The chance of any changes or alterations at this point in the process would be unusual, Bashman added, especially since the new Chief Justice, John G. Roberts, Jr., chaired the Advisory Committee that proposed the change.
Barnett noted that the federal change may spur state court changes as well.
Right now, about half of the states have no-citation rules, he said. It will be interesting to see the impact of federal change on state court rules.
Electronic Discovery Changes
Withers noted that the Advisory Committee spent five years working on the electronic discovery rule changes.
These rules represent a very well-worked out consensus of what the best practices already are and should be in e-discovery, he said.
The proposed rule changes emphasize early preparation for electronic discovery issues. The new Rule 26(f) mandates that parties develop a discovery plan during their pre-trial conferences.
While the specifics of the discussion will vary depending on the type of case, they should include the form in which the electronically saved data will be produced how accessible the information is, the time period in which the information will be produced, and the preservation of any information that may be deleted or overwritten in the system.
Withers acknowledged that some of the new changes generated some controversy.
Commonly referred to as the two-tiered system of electronic discovery, the new Rule 26(b)(2) separates electronically stored information into two categories.
Reasonably accessible information must be produced according to the same rules as traditional paper discovery, but the second tier of data - information that is not reasonably accessible to the responding party - requires a requesting party to first seek a court order after showing good cause for the request.
The proposed change does not define the term reasonably accessible, but notes from the Committee suggest that information that is routinely accessed or used would be considered accessible.
Withers said the rule change is based on the conventional paper world of discovery - producing the easy stuff first, and dealing with the more complicated issues second.

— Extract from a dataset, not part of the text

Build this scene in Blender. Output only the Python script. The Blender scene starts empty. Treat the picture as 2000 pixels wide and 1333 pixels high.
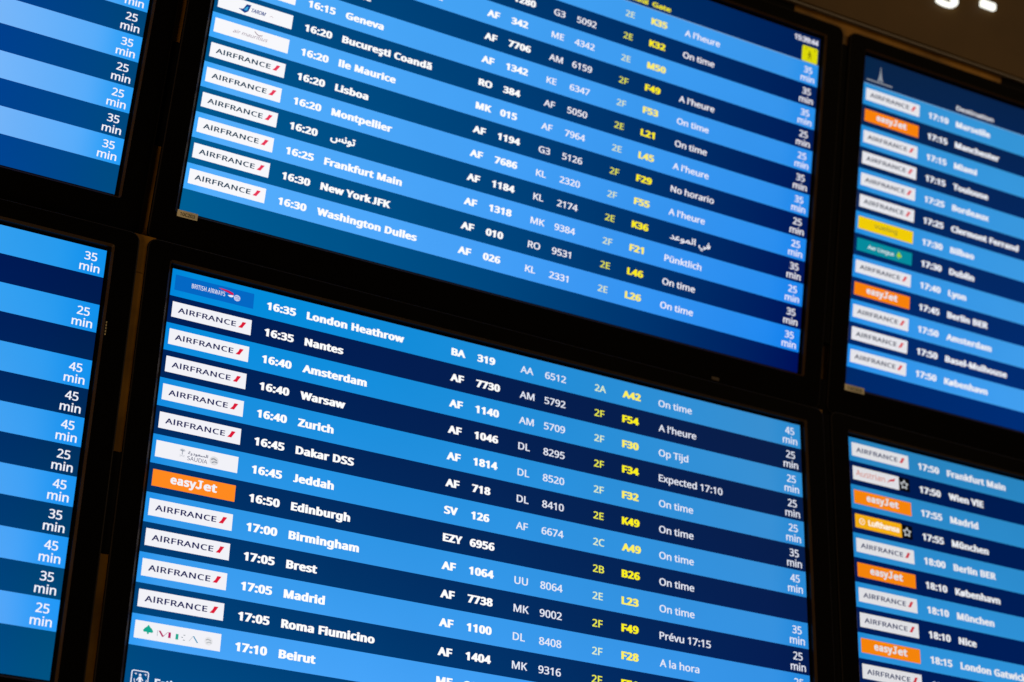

The proposed changes to Rule 26(b)(5) address the accidental disclosure problem when facing large amounts of electronic data. Because it may be difficult for the responding party to review each e-mail for privilege issues, 26(b)(5)(B) creates a system for such accidental disclosures.
Within a reasonable amount of time, the responding party can assert privilege, and the requesting party must then return, sequester or destroy the privileged information.
Proposed changes to Rules 33 and 34 update the document production request language in the rules to include electronic discovery in the terminology.
The accidental disclosure rule does not make new law in the area of privilege, Withers emphasized, but the idea is that we have rules and we play the game like adults, without grabbing for an extra advantage.
The most controversial change, a proposal to alter Rule 37, creates a so-called safe harbor for parties who accidentally delete requested information.
Under the new Rule 37(f), absent a court order requiring preservation, a responding party may not be sanctioned for failing to provide electronic information that was lost as part of routine computer operation, if the party took reasonable steps to preserve.
This was dubbed the 'Your honor, my dog ate my discovery defense,' Withers laughed. He described the new rule as a very narrow limit on judicial power to sanction. Because the limitation is bracketed by two phrases not defined in the Committee's notes, he said it will be open to much judicial interpretation and case law development.
It's really an instruction to judges to look beyond the black and white issue of whether material was produced, and it will encourage a very nuanced discussion about the duty of preservation, Withers said.